函館漁港改修進む 屋根付き岸壁7月に完成

update 2004/4/11 16:23

 函館開発建設部は、函館漁港(函館市入舟町)の大規模改修事業を進めている。7月には、南側堤防に屋根付き岸壁が完成する。来年には、東側堤防に浮体式係船岸の基礎工事が始まる予定だ。また、明治時代の貴重な産業遺産として残る石積み防波堤を保存修復するほか、市民や観光客らが楽しむイベント広場などを新設する。「観光都市交流型漁港」への転換に向けた、総事業費約34億円の大型プロジェクトで、2006年度中の事業完了を目指している。

 漁港漁場整備法に基づく「直轄特定漁港漁場整備事業」として、02年度に着手。漁業者、市民、観光客らが共有できるスペースを目指す。

 屋根付き岸壁は、全長103メートルにわたり、高さ約5・6メートルのコンクリート製の屋根が架かる。陸揚げされる活イカの鮮度が、風雨や日差しで低下したり、カモメなど野鳥のふん類で汚染されたりするのを防ぐのが狙い。活イカ漁の最盛期を除いた昨年12月に着工し、総工費は約3億6000万円。

 浮体式係船岸は、労働環境の改善が目的。浮体式構造のため、漁船のデッキと係船岸の高さが変わらず、乗降や荷物の積み下ろし作業の安全性が確保されるという。着工時期や規模などは、今後詰めていく方針。

 石積み防波堤は、貴重な産業遺産として保存され、観光・交流資源としての活用策が検討されている。築港の権威、故広井勇博士が監督技師として手掛けた約110メートルの防波堤で、1899(明治32)年に着工。道内最初の近代港湾施設として知られ、学術的にも貴重とされるが、老朽化が目立っていた。

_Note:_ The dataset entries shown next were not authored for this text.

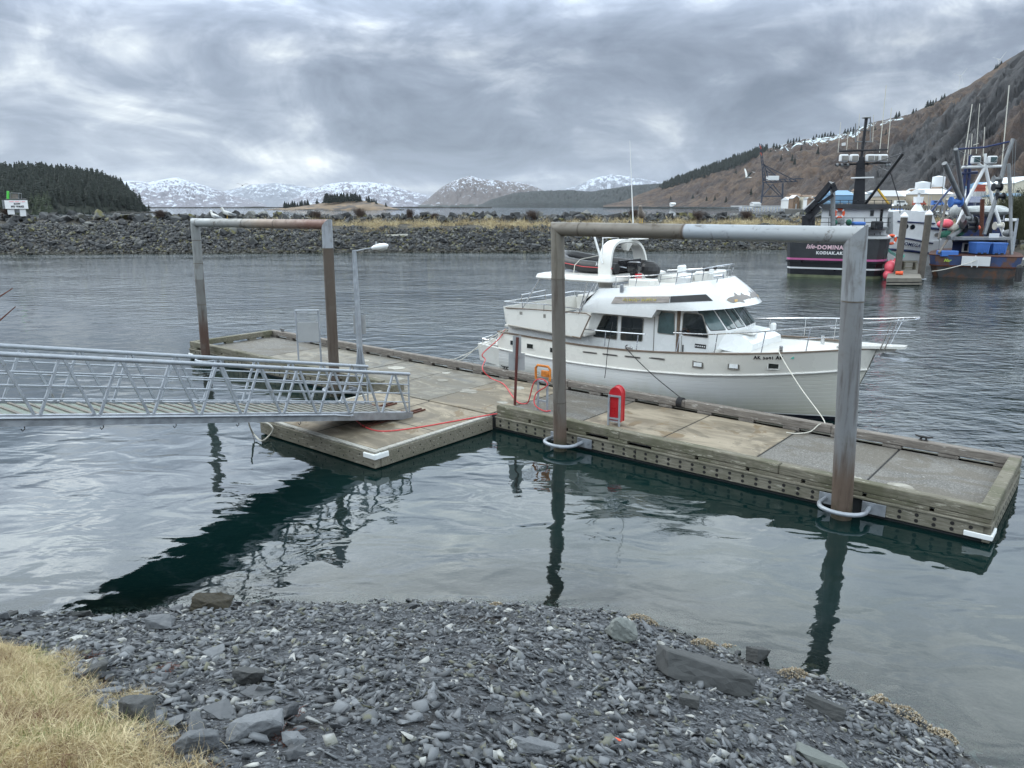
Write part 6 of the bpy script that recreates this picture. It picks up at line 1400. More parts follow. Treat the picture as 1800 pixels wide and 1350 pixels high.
def flying(P_, rz, lab, body, wing, sc_=1., up_=.5, bank_=0.):
    r_ = thing('gull', lab, 'bird', P_, rz); r_.scale = (sc_,)*3; r_.rotation_euler = (bank_, 0, rz)
    q = MB(); q.tube([(-.24, 0, 0), (-.15, 0, .0), (0, 0, 0), (.12, 0, .01), (.2, 0, .02)], [.03, .055, .075, .05, .03], 12); q.sphere((.2, 0, .02), .04, 10, 6); q.loft([[(-.22, -.03, 0), (-.22, .03, 0), (-.22, 0, .01)], [(-.36, -.07, 0), (-.36, .07, 0), (-.36, 0, .008)]]); q.build('body', body, r_, True)
    for s_ in (-1, 1):
        q = MB(); q.loft([[(xc+cw, s_*y, z), (xc, s_*y, z+.015), (xc-cw, s_*y, z-.004)] for y, z, xc, cw in ((.04, .03, .03, .10), (.28, .03+.22*up_, .06, .09), (.52, .03+.34*up_, .02, .06), (.68, .03+.34*up_, -.08, .012))]); q.build('wing', wing, r_, True)
    q = MB(); q.cyl((.235, 0, .02), (.28, 0, .012), .011, 6, .004); q.build('beak', 'beak', r_)
flying(at(1314, 312, 62), R(200), 'white gull flying with raised wings in front of the brown hillside', 'gull_white', 'gull_white', 1.0, 1.5, R(-15))
flying(at(426, 326, 95), R(95), 'dark gull gliding in the sky above the snowy mountains', 'gull_dark', 'gull_dark', .9, .6)
# ------------------------------------------------------------------ fishing boats moored on the far side of the basin
mat('steel_black', (.012, .013, .017), .35, .1, .25, 2, dirt=(.035, .033, .032), dscale=1.5, dlo=.6, dhi=.75)
mat('steel_white', (.66, .67, .68), .45, 0, .06, 1, dirt=(.35, .27, .2), dscale=1.6, dlo=.68, dhi=.8)
mat('steel_grey', (.20, .21, .22), .5, .4, .2, 2, dirt=(.10, .07, .05), dscale=2, dlo=.6, dhi=.75)
mat('pink_stripe', (.52, .13, .30), .5, 0, .05, 1); mat('green_slime', (.13, .145, .085), .7, 0, .35, 1.2)
mat('navy', (.010, .022, .085), .45, 0, .25, 2, dirt=(.10, .04, .02), dscale=2.2, dlo=.58, dhi=.7)
mat('rusty_hull', (.040, .040, .042), .7, .1, .4, 1.4, dirt=(.115, .050, .025), dscale=1.1, dlo=.50, dhi=.68)
mat('rusty_blue', (.030, .052, .13), .65, 0, .3, 1.2, dirt=(.11, .055, .038), dscale=.8, dlo=.46, dhi=.56)
mat('tote_blue', (.05, .15, .45), .45, 0, .08, 1); mat('tarp', (.36, .38, .38), .6, 0, .3, 2.5, bump=.05, bscale=3)
mat('net_green', (.02, .10, .07), .9, 0, .4, 4); mat('buoy_pink', (.80, .12, .16), .35, 0, .08, 2); mat('ring_orange', (.75, .10, .03), .5, 0, .1, 3)
mat('dock_wood', (.17, .155, .13), .9, 0, .25, 2, stretch=(1, 6, 1)); mat('old_pile', (.10, .088, .075), .85, .1, .3, 2)
S1 = 66.5
def bx_(Yw): return lambda px, py: at(px, py, Yw)
def fth(name, lab, cat, P_, grp=None): return thing(name, lab, cat, P_, 0, grp)
# ---- black hulled boat
O1 = Vector((27.5, 66.2, 0)); b1 = fth('fishing_boat', 'large black hulled fishing boat with pink stripe and black mast, stern towards the camera', 'fishing boat', O1)
hd1 = Vector((.26, .966, 0)); hr1 = Vector((.966, -.26, 0))     # ahead, and to the right
hr1 = Vector((.907, -.42, 0)); hd1 = Vector((.42, .907, 0))
def p1(r_, a_, z_): return hr1*r_+hd1*a_+Vector((0, 0, z_))
def hull1(z, out=0.):
    """outline of the black hull at height z, flat transom with rounded quarters"""
    k = (z+.5)/4; w_ = 3.80+.28*k+out; rake = -.55*k-out
    pts = [(-w_+.35, rake), (w_-1.5, rake), (w_-.75, rake+.18), (w_-.2, rake+.8), (w_+.05, rake+2.2), (w_+.1, 9), (w_-.5, 15), (w_*.45, 21), (0, 24.5+.8*k), (-w_*.45, 21), (-w_+.5, 15), (-w_-.1, 9), (-w_-.02, 2.0), (-w_+.06, rake+.5)]
    return [p1(r_, a_, z) for r_, a_ in pts]
def lay1(name, zs, m_, out=0., sheer=0., cap=False):
    q = MB(); secs = []
    for z in zs: secs.append([p_+Vector((0, 0, 0)) for p_ in hull1(z, out)])
    q.loft(secs, cap, cap); return q.build(name, m_, b1)
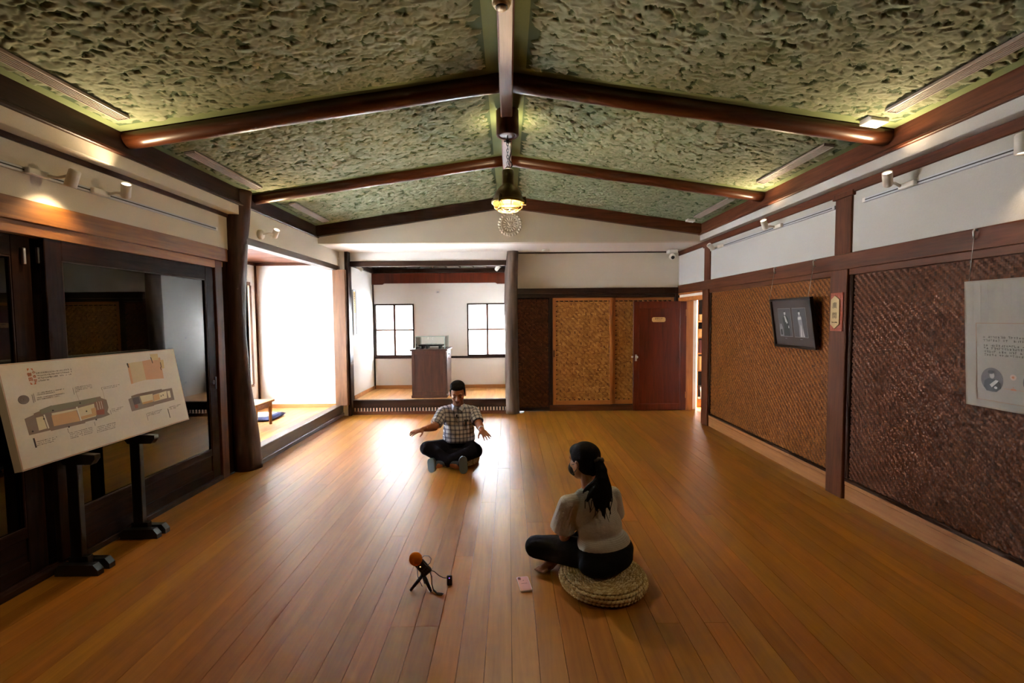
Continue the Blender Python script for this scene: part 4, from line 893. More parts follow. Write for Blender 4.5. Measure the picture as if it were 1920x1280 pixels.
# low table and floor cushion in the side alcove
lt = empty('low_table', (-3.62, 6.12, AZ)); tag(lt, 'small low wooden table on the side alcove floor behind the log', 'table')
tw = wood('table_wood', C('7a4a20'), C('a87238'), 'x', .4); twz = wood('table_wood_leg', C('7a4a20'), C('a87238'), 'z', .4)
tx0, tx1, ty0, ty1, tz = -3.98, -3.28, 5.90, 6.35, .505
obj('table_top', B(tx0, tx1, ty0, ty1, tz-.03, tz, .006), tw, lt)
obj('apron', MB().box(tx0+.05, tx1-.05, ty0+.03, ty0+.05, tz-.09, tz-.03, .002).box(tx0+.05, tx1-.05, ty1-.05, ty1-.03, tz-.09, tz-.03, .002).box(tx0+.03, tx0+.05, ty0+.05, ty1-.05, tz-.09, tz-.03, .002).box(tx1-.05, tx1-.03, ty0+.05, ty1-.05, tz-.09, tz-.03, .002), tw, lt)
for xx in (tx0+.045, tx1-.045):
    for yy in (ty0+.045, ty1-.045): obj('leg', MB().lathe([(.020, AZ), (.030, tz-.03)], (xx, yy, 0), 4, R=None, smooth=False), twz, lt)
zb = empty('floor_cushion', (-3.68, 6.70, AZ)); tag(zb, 'navy bordered square floor cushion with cream centre beside the low table', 'cushion')
nv = plain('navy_brocade', C('1e2448'), .8, 0, .3, .5, 90)
def pillow(cx, cy, hx, hy, z0, h):
    prof = []; v = []; n = 22
    xs = np.linspace(-1, 1, n); X, Y = np.meshgrid(xs, xs, indexing='ij'); e = (1-np.abs(X)**6)*(1-np.abs(Y)**6)
    top = z0+h*.45+h*.55*e**.4; bot = z0+h*.45-h*.45*e**.3
    T = np.stack([cx+X*hx, cy+Y*hy, top], -1).reshape(-1, 3); Bo = np.stack([cx+X*hx, cy+Y*hy, bot], -1).reshape(-1, 3)
    f = []
    for i in range(n-1):
        for j in range(n-1):
            q = [i*n+j, (i+1)*n+j, (i+1)*n+j+1, i*n+j+1]; f.append(q); f.append([a+n*n for a in q[::-1]])
    return MB().put(np.concatenate([T, Bo]), f, 0, True), top
mbp, _ = pillow(-3.68, 6.68, .275, .25, AZ+.002, .058); obj('cover', mbp, nv, zb)
mbp, _ = pillow(-3.68, 6.68, .185, .165, AZ+.045, .024); obj('centre_panel', mbp, plain('cream_cloth', C('d8c8a0'), .9), zb)

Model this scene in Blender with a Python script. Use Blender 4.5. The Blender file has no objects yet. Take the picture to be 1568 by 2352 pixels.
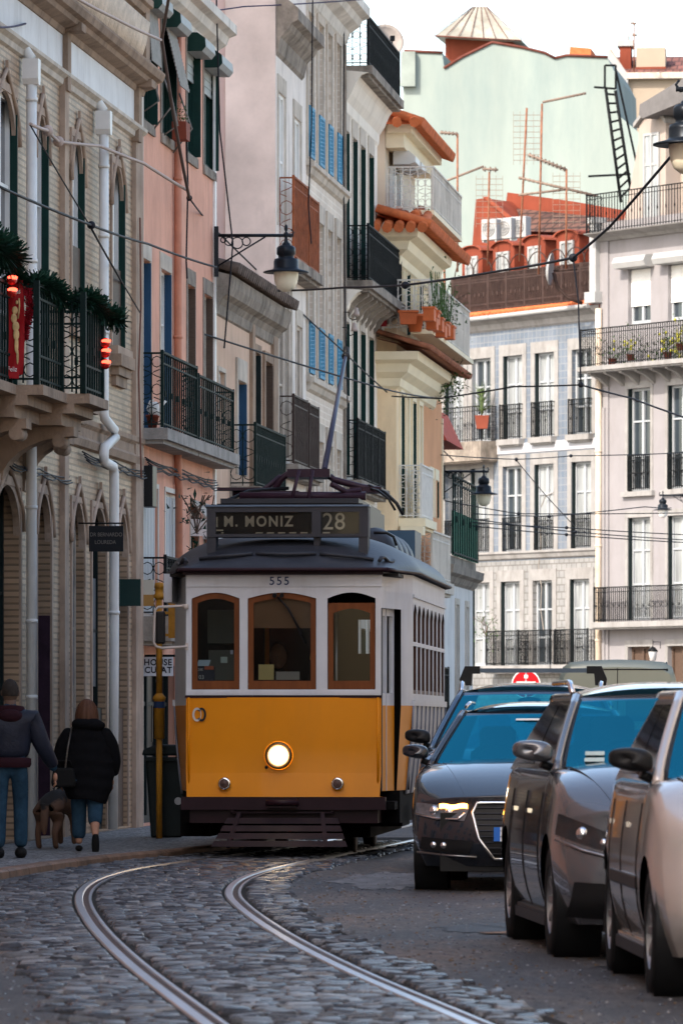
import bpy, bmesh, math, random
from mathutils import Vector, Matrix, noise
random.seed(7)
R = math.radians
sc = bpy.context.scene
COL = sc.collection
# ---------------------------------------------------------------- camera
FPX = 13000.0; CX = 784.0; HY = 1660.0; HC = 1.33
cam = bpy.data.cameras.new('camera'); camo = bpy.data.objects.new('camera', cam); COL.objects.link(camo)
cam.sensor_fit = 'VERTICAL'; cam.sensor_height = 36; cam.sensor_width = 24
cam.lens = FPX / 2352 * 36
cam.shift_y = (HY - 1176) / 2352
camo.location = (0, 0, HC); camo.rotation_euler = (R(90), 0, 0)
cam.clip_start = 1; cam.clip_end = 3000
cam.dof.use_dof = True; cam.dof.focus_distance = 58; cam.dof.aperture_fstop = 9
sc.camera = camo
sc.render.engine = 'CYCLES'
def ray(px, py): return Vector(((px - CX) / FPX, 1.0, (HY - py) / FPX))
def at(px, py, Y): r = ray(px, py) * Y; return Vector((r.x, Y, HC + r.z))
# ---------------------------------------------------------------- objects
def tag(o, label=None, cat=None, group=None, kind=None):
    if label: o['label'] = label
    if cat: o['category'] = cat
    if group: o['group'] = group
    if kind: o['kind'] = kind
    return o
def thing(name, label, cat, loc=(0, 0, 0), rz=0, group=None):
    o = bpy.data.objects.new(name, None); COL.objects.link(o)
    o.location = loc; o.rotation_euler = (0, 0, rz); o.empty_display_size = .2
    return tag(o, label, cat, group)
def kids(o): return [c for c in bpy.data.objects if c.parent == o]
def copy_tree(o, parent=None):
    c = o.copy(); COL.objects.link(c)
    if parent: c.parent = parent
    for ch in kids(o):
        copy_tree(ch, c)
    return c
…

 また、交流広場の開設場所や広さなどは未定だが、停泊するイカ釣り漁船やプレジャーボートを間近に楽しめるほか、観光や水産のイベント開催時などに開放するという。海に沈む夕日や、石積み防波堤を眺められる新たな観光スポットとして期待されている。

  函館開建築港課は「安全で快適な上、マチとの交流をはぐくむ複合的な施設を備えた漁港整備を図りたい」と話している。